One example of this would be in Order Of The Stick, during the Battle for Azure City. Redcloak cooks up a plot to make decoy Xykons to confuse the defenders. He makes it look like a classic Shell Game — which decoy is the real Xykon — but it takes Haley to point out that none of them is real; Redcloak is relying on the Lawful Good paladins playing the game as presented and not looking for a trick behind the obvious trick.
edited 14th Feb '11 2:31:24 PM by Fighteer
"It's Occam's Shuriken! If the answer is elusive, never rule out ninjas!"So, Kansas City Shuffle is what I was thinking of? The name hardly makes it that apparent, I'd suggest something a little descriptive... doesn't have to be Exactly What It Says on the Tin either, of course, but I'd think it could use a more descriptive title than it has now. o.o
EDIT: Do my examples still apply though?
edited 15th Feb '11 7:06:00 AM by neoYTPism
To my knowledge, Kansas City Shuffle is a preexisting term. An interesting one at that. It could use an Adjectivy Noun redirect tho.
edited 15th Feb '11 7:20:43 AM by SilentReverence
Fanfic Recs orwellianretcon'd: cutlocked for committee or for Google?We tried doing that a while back and got nowhere. Feel free to bring it up again in TRS. We were also considering making a Misdirection Gambit trope for the more generic form of Evil Plan, but that also failed to take off.
Neo, I think your example does properly belong in Kansas City Shuffle.
Let's recap for the interested.
- Evil Plan: Any generic plan hatched by the badguys.
- Xanatos Gambit: A plan where any predictable outcome results in a victory of some sort, even if it isn't the main objective. Generally foiled by the Spanner in the Works or Take a Third Option.
- Batman Gambit: A plan that relies on anticipating its victims' actions for success. If they don't behave as predicted, it fails.
- Kansas City Shuffle: A plan that relies on a surface trick that the victims think they've seen through, which sets them up for the real trick. Can be foiled by someone being Too Dumb to Fool or seeing through the deeper trick.
- Xanatos Roulette: A plan where even the unpredictable outcomes result in victory. In short, like Xanatos Gambit but with things taken into account that the perpetrator couldn't possibly predict. Begins to look like an Ass Pull or Villain Sue if done poorly.
- Xanatos Speed Chess: Any of the above, improvised on the fly due to a changing situation. An Indy Ploy can often resemble this, especially after I Meant to Do That.
- Thirty Xanatos Pile Up: A situation where multiple players are all running gambits of various sorts against each other, with the winner taking all.

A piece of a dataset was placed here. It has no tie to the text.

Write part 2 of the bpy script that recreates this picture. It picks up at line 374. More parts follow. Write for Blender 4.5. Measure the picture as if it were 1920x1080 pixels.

edited 15th Feb '11 7:43:05 AM by Fighteer
"It's Occam's Shuriken! If the answer is elusive, never rule out ninjas!"

Batman Gambit
Xanatos Gambit
Supposedly the Batman Gambit relies on the idea that convincing people part A is your plan and having people react to it accordingly is what makes part B work. This isn't very clear from the description, at least not until the fifth paragraph, but I'm guessing that's the gist of it.
The Xanatos Gambit, however, is about having all paths lead to victory.
So, for a couple examples, I recently added one of each to the Batman Begins trope list
based on that idea. I was going to ask those familiar both with Batman Begins and with the two tropes if these are good examples of it.
Each example arguably overlaps with the other trope (my Batman Gambit example might have involved an alternative plan in case the bridges were just raised without police being sent to the island, and my Xanatos Gambit involves Batman pretending to be trying to stop the train; if he hadn't convinced Ra's al Ghul this was his idea the movie doesn't say if he might have suspected Batman had a backup plan) but I'm guessing from my current interpretation of the tropes that they fit.